Monday, January 3, 2011

Five ways to slice the price of your law school books

The spring semester is still two days away, and yet I am holed up in the law review office, pounding away at the 200-plus footnotes that must accompany a mandatory 25-page writing assignment. More on that later. For now, check out my Top Five Ways to Slice the Price of Your Law School Books. See everyone on Wednesday.

5. Rent 'Em if You Got 'Em. This is a relatively new concept at local bookstores, but it takes about 50 percent off the cover price of a new book. Just make sure you return the text at the end of the semester.
Uncle wants to buy your books

4. Buy Used. This seems like an obvious choice, but you need to arrive early to catch the used copies. Usually saves around 30 percent off the cover price. Alternatively, if you have your act together, you can buy used law school books on Amazon, eBay, etc.

3. Borrow. This is my method of choice for the spring. So far, I am borrowing a tax book from a friend who took the course in the fall, a Con Law book from a guy who decided not to take the second half of the course this spring, and (hopefully) a wills and estates textbook from a friend who graduated last year.
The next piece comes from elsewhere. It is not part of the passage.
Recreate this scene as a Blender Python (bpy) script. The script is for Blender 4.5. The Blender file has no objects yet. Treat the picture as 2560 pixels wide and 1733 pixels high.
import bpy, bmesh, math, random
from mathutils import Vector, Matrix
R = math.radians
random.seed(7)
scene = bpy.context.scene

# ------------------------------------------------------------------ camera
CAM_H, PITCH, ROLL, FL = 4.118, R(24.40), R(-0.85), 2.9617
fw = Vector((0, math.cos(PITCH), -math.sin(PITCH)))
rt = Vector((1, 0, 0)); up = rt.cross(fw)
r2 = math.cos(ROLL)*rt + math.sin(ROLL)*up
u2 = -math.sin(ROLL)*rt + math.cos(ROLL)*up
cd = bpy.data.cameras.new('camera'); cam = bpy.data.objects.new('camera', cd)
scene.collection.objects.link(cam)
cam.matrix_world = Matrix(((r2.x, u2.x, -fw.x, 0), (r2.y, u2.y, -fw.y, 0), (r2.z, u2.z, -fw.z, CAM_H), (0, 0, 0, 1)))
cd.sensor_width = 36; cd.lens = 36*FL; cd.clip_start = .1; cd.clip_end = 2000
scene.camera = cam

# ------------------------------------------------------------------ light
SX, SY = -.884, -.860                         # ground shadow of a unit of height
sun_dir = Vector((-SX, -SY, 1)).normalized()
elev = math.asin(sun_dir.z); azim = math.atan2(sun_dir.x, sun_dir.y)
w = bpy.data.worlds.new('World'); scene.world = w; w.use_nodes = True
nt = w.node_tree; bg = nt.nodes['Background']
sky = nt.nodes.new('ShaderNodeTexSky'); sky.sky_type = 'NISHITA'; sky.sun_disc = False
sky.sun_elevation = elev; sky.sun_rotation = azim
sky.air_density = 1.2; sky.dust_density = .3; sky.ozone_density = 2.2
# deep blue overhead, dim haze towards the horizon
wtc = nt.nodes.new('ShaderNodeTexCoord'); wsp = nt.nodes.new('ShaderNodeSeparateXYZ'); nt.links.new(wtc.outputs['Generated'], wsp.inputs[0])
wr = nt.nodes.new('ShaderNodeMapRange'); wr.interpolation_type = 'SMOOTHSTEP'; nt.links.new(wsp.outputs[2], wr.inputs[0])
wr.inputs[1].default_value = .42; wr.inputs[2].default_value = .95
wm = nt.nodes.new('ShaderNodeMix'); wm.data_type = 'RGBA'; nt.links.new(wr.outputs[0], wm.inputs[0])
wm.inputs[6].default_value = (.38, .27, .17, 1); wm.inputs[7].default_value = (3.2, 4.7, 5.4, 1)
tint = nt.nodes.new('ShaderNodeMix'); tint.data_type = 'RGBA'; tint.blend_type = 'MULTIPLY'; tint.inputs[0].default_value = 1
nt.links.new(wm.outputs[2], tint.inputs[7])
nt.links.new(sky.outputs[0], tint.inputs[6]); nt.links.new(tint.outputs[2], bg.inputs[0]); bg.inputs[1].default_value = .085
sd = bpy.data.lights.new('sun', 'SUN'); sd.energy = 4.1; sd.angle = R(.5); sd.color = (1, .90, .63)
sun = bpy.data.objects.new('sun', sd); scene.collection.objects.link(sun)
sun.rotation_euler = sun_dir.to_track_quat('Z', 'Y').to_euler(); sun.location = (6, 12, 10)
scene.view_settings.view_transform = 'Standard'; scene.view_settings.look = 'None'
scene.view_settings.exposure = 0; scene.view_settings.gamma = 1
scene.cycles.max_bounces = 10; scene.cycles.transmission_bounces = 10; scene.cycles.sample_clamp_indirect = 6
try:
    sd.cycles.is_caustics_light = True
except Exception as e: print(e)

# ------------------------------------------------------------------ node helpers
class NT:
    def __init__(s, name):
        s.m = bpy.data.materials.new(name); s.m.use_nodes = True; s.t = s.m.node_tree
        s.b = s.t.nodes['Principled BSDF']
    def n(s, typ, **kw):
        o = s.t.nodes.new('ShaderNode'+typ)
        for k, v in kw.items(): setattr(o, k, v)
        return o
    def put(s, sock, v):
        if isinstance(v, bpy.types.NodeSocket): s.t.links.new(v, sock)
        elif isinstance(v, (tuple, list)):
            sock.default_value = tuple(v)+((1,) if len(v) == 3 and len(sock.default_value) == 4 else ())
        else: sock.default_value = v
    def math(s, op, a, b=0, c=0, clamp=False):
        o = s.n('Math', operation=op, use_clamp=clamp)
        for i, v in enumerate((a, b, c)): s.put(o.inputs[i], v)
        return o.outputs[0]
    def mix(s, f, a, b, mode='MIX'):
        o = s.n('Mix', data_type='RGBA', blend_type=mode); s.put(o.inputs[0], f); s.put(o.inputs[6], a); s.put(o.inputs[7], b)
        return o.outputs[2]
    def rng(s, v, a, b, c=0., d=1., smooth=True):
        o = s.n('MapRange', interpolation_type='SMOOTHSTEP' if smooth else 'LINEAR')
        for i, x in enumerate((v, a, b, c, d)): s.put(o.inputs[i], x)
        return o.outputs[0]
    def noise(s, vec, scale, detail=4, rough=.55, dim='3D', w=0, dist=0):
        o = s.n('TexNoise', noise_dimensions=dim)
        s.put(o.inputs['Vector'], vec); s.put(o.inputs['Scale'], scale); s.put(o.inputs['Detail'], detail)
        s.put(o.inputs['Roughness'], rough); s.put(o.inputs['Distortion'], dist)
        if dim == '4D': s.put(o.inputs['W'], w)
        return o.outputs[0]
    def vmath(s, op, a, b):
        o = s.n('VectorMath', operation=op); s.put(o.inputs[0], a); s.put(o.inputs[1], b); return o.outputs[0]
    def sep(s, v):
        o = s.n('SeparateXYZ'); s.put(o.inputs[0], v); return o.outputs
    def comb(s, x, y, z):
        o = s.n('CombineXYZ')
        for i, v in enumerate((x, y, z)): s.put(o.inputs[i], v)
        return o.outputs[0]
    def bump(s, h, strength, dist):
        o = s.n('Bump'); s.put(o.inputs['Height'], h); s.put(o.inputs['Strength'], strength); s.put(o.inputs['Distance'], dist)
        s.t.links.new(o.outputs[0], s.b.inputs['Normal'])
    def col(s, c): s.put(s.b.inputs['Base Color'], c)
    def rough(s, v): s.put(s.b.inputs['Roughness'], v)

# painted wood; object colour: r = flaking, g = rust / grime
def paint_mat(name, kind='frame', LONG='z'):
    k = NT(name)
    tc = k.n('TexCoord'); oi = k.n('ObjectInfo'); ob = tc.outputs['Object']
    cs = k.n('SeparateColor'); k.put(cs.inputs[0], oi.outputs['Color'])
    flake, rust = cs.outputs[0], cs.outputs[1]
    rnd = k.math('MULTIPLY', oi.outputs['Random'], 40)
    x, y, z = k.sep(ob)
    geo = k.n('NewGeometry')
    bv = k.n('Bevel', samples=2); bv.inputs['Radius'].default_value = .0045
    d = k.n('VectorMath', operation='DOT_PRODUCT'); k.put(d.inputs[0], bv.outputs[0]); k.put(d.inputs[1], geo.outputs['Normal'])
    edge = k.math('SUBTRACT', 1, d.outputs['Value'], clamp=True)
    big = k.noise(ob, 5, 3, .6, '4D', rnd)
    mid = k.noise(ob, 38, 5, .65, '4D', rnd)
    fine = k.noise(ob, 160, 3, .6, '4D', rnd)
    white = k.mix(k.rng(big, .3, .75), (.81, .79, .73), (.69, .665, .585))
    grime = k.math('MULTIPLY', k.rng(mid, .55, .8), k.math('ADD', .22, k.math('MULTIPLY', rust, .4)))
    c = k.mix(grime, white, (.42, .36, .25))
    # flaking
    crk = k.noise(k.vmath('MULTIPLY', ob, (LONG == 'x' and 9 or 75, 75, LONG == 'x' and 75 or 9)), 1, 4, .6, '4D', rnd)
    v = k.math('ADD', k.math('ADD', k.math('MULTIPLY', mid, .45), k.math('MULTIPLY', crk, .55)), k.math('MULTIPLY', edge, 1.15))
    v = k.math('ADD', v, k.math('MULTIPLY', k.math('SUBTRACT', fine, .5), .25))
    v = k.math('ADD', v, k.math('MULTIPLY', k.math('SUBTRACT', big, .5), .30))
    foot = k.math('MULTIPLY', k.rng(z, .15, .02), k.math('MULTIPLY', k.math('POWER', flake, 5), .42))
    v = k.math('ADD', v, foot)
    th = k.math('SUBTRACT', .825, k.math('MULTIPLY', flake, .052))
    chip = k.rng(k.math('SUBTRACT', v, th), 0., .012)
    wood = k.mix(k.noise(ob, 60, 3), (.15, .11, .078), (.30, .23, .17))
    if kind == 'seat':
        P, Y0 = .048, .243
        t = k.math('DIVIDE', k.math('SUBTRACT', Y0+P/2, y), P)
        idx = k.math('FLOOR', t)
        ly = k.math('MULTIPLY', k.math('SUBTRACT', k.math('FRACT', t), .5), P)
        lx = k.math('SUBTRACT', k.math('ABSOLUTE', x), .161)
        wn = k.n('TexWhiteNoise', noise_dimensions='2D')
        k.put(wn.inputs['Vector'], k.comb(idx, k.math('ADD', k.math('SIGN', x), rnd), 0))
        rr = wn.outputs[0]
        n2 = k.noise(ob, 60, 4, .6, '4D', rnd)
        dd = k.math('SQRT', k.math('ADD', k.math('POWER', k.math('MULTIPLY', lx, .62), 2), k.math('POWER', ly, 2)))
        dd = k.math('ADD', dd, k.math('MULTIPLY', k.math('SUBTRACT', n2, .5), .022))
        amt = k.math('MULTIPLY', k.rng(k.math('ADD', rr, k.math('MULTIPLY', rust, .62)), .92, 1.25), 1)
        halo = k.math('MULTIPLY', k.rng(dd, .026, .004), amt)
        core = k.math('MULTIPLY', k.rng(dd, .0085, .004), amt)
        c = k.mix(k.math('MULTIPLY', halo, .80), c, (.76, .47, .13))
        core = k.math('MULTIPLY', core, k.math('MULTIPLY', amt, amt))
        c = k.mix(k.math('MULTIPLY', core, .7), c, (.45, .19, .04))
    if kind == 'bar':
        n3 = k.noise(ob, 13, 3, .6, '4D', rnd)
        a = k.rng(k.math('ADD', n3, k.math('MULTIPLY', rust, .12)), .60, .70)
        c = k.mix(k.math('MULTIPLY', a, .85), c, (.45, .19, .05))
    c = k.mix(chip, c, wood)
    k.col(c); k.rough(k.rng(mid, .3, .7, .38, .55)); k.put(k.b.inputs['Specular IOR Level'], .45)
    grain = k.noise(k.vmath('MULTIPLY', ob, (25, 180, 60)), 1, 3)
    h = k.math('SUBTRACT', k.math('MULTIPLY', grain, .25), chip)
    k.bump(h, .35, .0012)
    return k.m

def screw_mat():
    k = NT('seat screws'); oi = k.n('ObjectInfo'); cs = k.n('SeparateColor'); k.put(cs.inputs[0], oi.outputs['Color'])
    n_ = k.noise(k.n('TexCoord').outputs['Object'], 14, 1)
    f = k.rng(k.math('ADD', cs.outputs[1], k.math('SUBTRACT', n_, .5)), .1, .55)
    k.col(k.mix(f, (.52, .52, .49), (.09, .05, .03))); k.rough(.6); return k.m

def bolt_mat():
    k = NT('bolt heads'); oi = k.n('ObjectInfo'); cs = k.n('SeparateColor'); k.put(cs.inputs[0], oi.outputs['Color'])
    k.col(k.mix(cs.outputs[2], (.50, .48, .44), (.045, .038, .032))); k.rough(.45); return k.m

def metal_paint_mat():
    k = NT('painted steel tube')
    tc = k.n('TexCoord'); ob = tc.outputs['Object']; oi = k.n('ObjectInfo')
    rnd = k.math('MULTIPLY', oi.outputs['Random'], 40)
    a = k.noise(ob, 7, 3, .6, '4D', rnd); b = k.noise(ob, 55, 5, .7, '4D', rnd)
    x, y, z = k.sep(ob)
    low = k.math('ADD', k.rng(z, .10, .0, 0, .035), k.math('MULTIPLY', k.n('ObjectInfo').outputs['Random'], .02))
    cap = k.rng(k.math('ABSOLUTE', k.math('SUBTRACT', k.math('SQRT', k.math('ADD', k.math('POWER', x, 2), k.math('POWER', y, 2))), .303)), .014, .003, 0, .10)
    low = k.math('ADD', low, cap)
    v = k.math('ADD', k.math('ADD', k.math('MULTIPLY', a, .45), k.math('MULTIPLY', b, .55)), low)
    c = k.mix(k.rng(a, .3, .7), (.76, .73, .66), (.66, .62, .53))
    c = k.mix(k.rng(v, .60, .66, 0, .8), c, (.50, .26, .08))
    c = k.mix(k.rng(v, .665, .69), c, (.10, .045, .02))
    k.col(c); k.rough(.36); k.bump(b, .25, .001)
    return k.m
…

Savings so far: about $280. PS -- I still have my Evidence book from last semester if anyone wants to use it free of charge. PPS -- I don't know about other law schools, but the willingness to share books among students is a nice reflection of the friendly and generous atmosphere at Louisville Law. You might think that students in a competitive environment would not be open to trading books crammed with personal notes and so forth. Not true here.

2. Share. It's like kindergarten all over again! I recommend this strategy only for supplements and rulebooks that you don't need every day, but that still cost in the neighborhood of $40-$60 each. Also works for hornbooks and flash cards.

1. Go to war. Seriously. Join the military and you can get the government to pay for all your books and tuition. OK, maybe not the most practical solution, but I'm running out of steam. At least make sure that you keep your receipts so you can deduct the cost of your books as educational expenses on your income taxes.


  1. I neglected to mention using older editions of textbooks. This only works in some situations, but it can be a hell of a money saver. Today, for example, I bought a 2010 version of a tax code book for $6 on Amazon. The 2011 version was $120 at the bookstore! Furthermore, it's a nice way to strike back at book publishers that charge outrageous prices for new editions that have been marginally updated, and still rely on 25-year-old law review articles to teach the law.

  2. which classes can you get away with using old editions? i'll be a 1L in a month and the books are outrageous. let me know!! thanks!!!!!!!!!